Altstadtabriss als Phänomen in ganz Usbekistan
Neben repräsentativen Neubauten und Wohnbauten entsteht auf den ehemaligen Flächen der Altstädte, oder in direkter Nachbarschaft, eine weitere Typologie: die erträumte Altstadt. Freizeitparks nach amerikanischem Vorbild werden nun in Taschkent im Park Navroz am Ankhor-Kanal, in Samarkand am Rand der Altstadt in Form der „ewigen Stadt“ und auch in Buchara im Bereich des Stadions in der Pufferzone des Welterbes eröffnet. Sie zeigen das idealisierte Bild der Altstadt mit Hofhäusern und Kuppelbauten, bieten Fotomotive und werden von Kunsthandwerkern, Verkäuferinnen und Statisten bespielt.
Bezeichnenderweise zeigt die Planung für Buchara große Ähnlichkeit zu den Planungen aus der Mitte der 1970er Jahre: Eine fast nur touristisch genutzte Altstadt, die von modernen Hochbauten umgeben ist, wie die Bühne eines Amphitheaters. Doch während es sich damals um die tatsächliche Altstadt handelte und die als Denkmale erkannten Gebäude instandgesetzt und integriert werden sollten, fehlt dem Freizeitpark jede Authentizität.

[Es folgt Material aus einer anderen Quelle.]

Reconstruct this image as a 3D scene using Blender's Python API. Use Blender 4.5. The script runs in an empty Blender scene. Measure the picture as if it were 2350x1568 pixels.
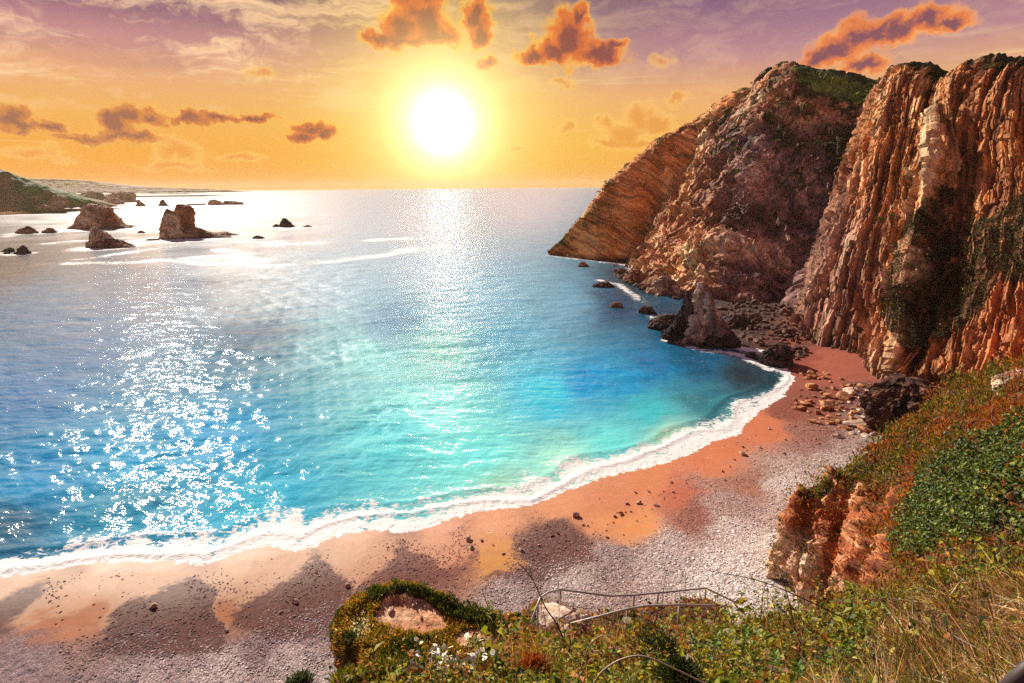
import bpy, math, random
import numpy as np
from mathutils import Matrix, Vector
random.seed(7); RNG = np.random.default_rng(7)
R_ = math.radians
SC = bpy.context.scene; COL = SC.collection

# ------------------------------------------------------------------ camera
H = 45.0                       # camera height above the sea
F = 1305.0                     # focal length in pixels of a 2350 px wide picture
PITCH = math.atan((784-427.7)/F); ROLL = R_(-0.49)
_r = np.array([1., 0, 0]); _u = np.array([0, math.sin(PITCH), math.cos(PITCH)]); _f = np.array([0, math.cos(PITCH), -math.sin(PITCH)])
CR = math.cos(ROLL)*_r + math.sin(ROLL)*_u
CU = -math.sin(ROLL)*_r + math.cos(ROLL)*_u
CAM = np.array([0, 0, H])
cd = bpy.data.cameras.new('camera'); cam = bpy.data.objects.new('camera', cd); COL.objects.link(cam)
cd.sensor_width = 36; cd.lens = 36*F/2350; cd.clip_start = 0.1; cd.clip_end = 80000
cam.matrix_world = Matrix(((CR[0], CU[0], -_f[0], 0), (CR[1], CU[1], -_f[1], 0), (CR[2], CU[2], -_f[2], H), (0, 0, 0, 1)))
SC.camera = cam
SC.view_settings.view_transform = 'Standard'; SC.view_settings.look = 'None'
SC.view_settings.exposure = 0.55; SC.view_settings.gamma = 1.0
SC.render.engine = 'CYCLES'
SC.cycles.max_bounces = 6; SC.cycles.diffuse_bounces = 2; SC.cycles.glossy_bounces = 2
SC.cycles.transparent_max_bounces = 8; SC.cycles.sample_clamp_indirect = 2.5; SC.cycles.use_denoising = False; SC.cycles.denoiser = 'OPENIMAGEDENOISE'; SC.cycles.denoising_input_passes = 'RGB_ALBEDO_NORMAL'; SC.cycles.denoising_prefilter = 'ACCURATE'
SC.cycles.caustics_reflective = False; SC.cycles.caustics_refractive = False

def ray(px, py):
    d = ((px-1175)/F)*CR - ((py-784)/F)*CU + _f
    return d
def P(px, py, Y=None, z=None):
    """world point seen at a pixel of the 2350 px picture, at forward distance Y or on level z"""
    d = ray(px, py)
    if Y is not None: return CAM + d*(Y/d[1])
    return CAM + d*((z-H)/d[2])
def proj(V):
    q = V - CAM
    w = q@_f
    return 1175+F*(q@CR)/w, 784-F*(q@CU)/w
def azel(px, py):
    d = ray(px, py); d = d/np.linalg.norm(d)
    return math.degrees(math.atan2(d[0], d[1])), math.degrees(math.asin(d[2]))
def lin(c):
    c = np.asarray(c, float)/255.
    return np.where(c <= .04045, c/12.92, ((c+.055)/1.055)**2.4)
def L4(c, k=1.0):
    return tuple(lin(c)*k)+(1.0,)

# ------------------------------------------------------------------ node helpers
def nd(t, typ, inp=None, **props):
    n = t.nodes.new(typ)
    for k, v in props.items(): setattr(n, k, v)
    for k, v in (inp or {}).items():
        s = n.inputs[k]
        if isinstance(v, bpy.types.NodeSocket): t.links.new(v, s)
        else: s.default_value = v
    return n
def M(t, op, a, b=0.0, c=None, clamp=False):
    i = {0: a, 1: b}
    if c is not None: i[2] = c
    return nd(t, 'ShaderNodeMath', i, operation=op, use_clamp=clamp).outputs[0]
def VM(t, op, a, b=None, out=0, scale=None):
    n = nd(t, 'ShaderNodeVectorMath', operation=op)
    for k, v in ((0, a), (1, b)):
        if v is None: continue
        if isinstance(v, bpy.types.NodeSocket): t.links.new(v, n.inputs[k])
        else: n.inputs[k].default_value = v
    if scale is not None:
        if isinstance(scale, bpy.types.NodeSocket): t.links.new(scale, n.inputs['Scale'])
        else: n.inputs['Scale'].default_value = scale
    return n.outputs[out]
def MIX(t, f, a, b, blend='MIX'):
    return nd(t, 'ShaderNodeMix', {0: f, 6: a, 7: b}, data_type='RGBA', blend_type=blend).outputs[2]
def RAMP(t, f, stops, interp='LINEAR'):
    n = nd(t, 'ShaderNodeValToRGB', {0: f}); cr = n.color_ramp; cr.interpolation = interp
    while len(cr.elements) < len(stops): cr.elements.new(0.5)
    for e, (p, c) in zip(cr.elements, stops):
        e.position = p; e.color = c if len(c) == 4 else tuple(c)+(1,)
    return n.outputs[0]
def SS(t, v, a, b):
    return nd(t, 'ShaderNodeMapRange', {0: v, 1: a, 2: b, 3: 0.0, 4: 1.0}, interpolation_type='SMOOTHSTEP').outputs[0]
def NOISE(t, vec, scale, detail=4, rough=.55, dist=0.0, out=0):
    return nd(t, 'ShaderNodeTexNoise', {'Vector': vec, 'Scale': scale, 'Detail': detail, 'Roughness': rough, 'Distortion': dist}).outputs[out]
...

Grundsätzlich könnte diese Vorgehensweise Druck von der Altstadt nehmen und auch Chancen für diese eröffnen. Leider eröffnet die Abwesenheit von regulatorischen Instrumenten und finanzieller Unterstützung für Bewohner Kapitalinteressen die Möglichkeit, Grundstücke auf-zukaufen und einer touristischen Funktion zuzuführen. So bleibt zu befürchten, dass die neuen Freizeitparks eben auch ein Vorgeschmack auf die Zukunft der usbekischen Altstädte sind: Pseudo-Mittelalter vor moderner Kulisse.